• _Task description_
Which lines run from the first one up to and including the one with "bg.inputs[1].default_value = 14.0"? Print exactly those.
☆ ☆ ☆ ☆
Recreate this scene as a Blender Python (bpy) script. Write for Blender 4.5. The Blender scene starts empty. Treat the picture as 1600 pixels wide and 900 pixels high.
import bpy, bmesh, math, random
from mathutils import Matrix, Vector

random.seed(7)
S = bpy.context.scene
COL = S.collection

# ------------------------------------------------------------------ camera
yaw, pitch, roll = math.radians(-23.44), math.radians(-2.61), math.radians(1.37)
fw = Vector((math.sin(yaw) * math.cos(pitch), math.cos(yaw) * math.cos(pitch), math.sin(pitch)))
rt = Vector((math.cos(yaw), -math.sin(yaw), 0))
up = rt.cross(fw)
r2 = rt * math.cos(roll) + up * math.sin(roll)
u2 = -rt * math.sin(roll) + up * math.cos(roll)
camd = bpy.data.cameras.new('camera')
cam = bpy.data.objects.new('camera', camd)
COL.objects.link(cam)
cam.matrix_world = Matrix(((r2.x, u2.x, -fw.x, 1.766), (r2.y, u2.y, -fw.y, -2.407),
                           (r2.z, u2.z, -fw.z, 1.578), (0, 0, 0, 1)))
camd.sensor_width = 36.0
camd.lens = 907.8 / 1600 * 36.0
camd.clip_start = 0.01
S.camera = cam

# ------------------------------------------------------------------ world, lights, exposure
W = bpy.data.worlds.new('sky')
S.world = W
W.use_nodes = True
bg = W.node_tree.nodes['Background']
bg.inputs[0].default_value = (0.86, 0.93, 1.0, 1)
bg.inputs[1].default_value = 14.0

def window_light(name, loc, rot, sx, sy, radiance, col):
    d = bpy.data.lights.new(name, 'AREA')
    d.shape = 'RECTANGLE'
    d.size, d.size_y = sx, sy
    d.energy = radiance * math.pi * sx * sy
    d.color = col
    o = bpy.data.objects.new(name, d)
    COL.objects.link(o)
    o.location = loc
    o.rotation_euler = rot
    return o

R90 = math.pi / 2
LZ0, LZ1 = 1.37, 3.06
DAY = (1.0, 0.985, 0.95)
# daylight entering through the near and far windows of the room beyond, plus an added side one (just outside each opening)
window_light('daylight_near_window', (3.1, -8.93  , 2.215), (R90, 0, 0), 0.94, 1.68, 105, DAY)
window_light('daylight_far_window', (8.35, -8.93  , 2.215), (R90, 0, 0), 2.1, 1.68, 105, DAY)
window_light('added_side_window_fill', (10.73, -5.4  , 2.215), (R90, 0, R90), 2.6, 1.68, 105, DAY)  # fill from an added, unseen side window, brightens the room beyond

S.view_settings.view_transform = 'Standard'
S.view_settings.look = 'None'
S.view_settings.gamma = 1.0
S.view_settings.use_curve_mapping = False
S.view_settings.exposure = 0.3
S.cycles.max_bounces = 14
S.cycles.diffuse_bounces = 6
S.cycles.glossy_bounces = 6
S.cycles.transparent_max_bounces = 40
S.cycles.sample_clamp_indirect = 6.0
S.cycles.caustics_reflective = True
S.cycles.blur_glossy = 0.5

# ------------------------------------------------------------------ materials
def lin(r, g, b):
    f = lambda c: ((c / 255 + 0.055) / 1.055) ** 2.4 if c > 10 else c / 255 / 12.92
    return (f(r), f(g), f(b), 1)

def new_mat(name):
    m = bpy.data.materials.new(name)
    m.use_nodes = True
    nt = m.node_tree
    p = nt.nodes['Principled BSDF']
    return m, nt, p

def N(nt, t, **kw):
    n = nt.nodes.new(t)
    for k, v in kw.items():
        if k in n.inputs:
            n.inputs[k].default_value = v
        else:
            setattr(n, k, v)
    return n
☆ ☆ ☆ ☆
• _Response below_
Recreate this scene as a Blender Python (bpy) script. Write for Blender 4.5. The Blender scene starts empty. Treat the picture as 1600 pixels wide and 900 pixels high.
import bpy, bmesh, math, random
from mathutils import Matrix, Vector

random.seed(7)
S = bpy.context.scene
COL = S.collection

# ------------------------------------------------------------------ camera
yaw, pitch, roll = math.radians(-23.44), math.radians(-2.61), math.radians(1.37)
fw = Vector((math.sin(yaw) * math.cos(pitch), math.cos(yaw) * math.cos(pitch), math.sin(pitch)))
rt = Vector((math.cos(yaw), -math.sin(yaw), 0))
up = rt.cross(fw)
r2 = rt * math.cos(roll) + up * math.sin(roll)
u2 = -rt * math.sin(roll) + up * math.cos(roll)
camd = bpy.data.cameras.new('camera')
cam = bpy.data.objects.new('camera', camd)
COL.objects.link(cam)
cam.matrix_world = Matrix(((r2.x, u2.x, -fw.x, 1.766), (r2.y, u2.y, -fw.y, -2.407),
                           (r2.z, u2.z, -fw.z, 1.578), (0, 0, 0, 1)))
camd.sensor_width = 36.0
camd.lens = 907.8 / 1600 * 36.0
camd.clip_start = 0.01
S.camera = cam

# ------------------------------------------------------------------ world, lights, exposure
W = bpy.data.worlds.new('sky')
S.world = W
W.use_nodes = True
bg = W.node_tree.nodes['Background']
bg.inputs[0].default_value = (0.86, 0.93, 1.0, 1)
bg.inputs[1].default_value = 14.0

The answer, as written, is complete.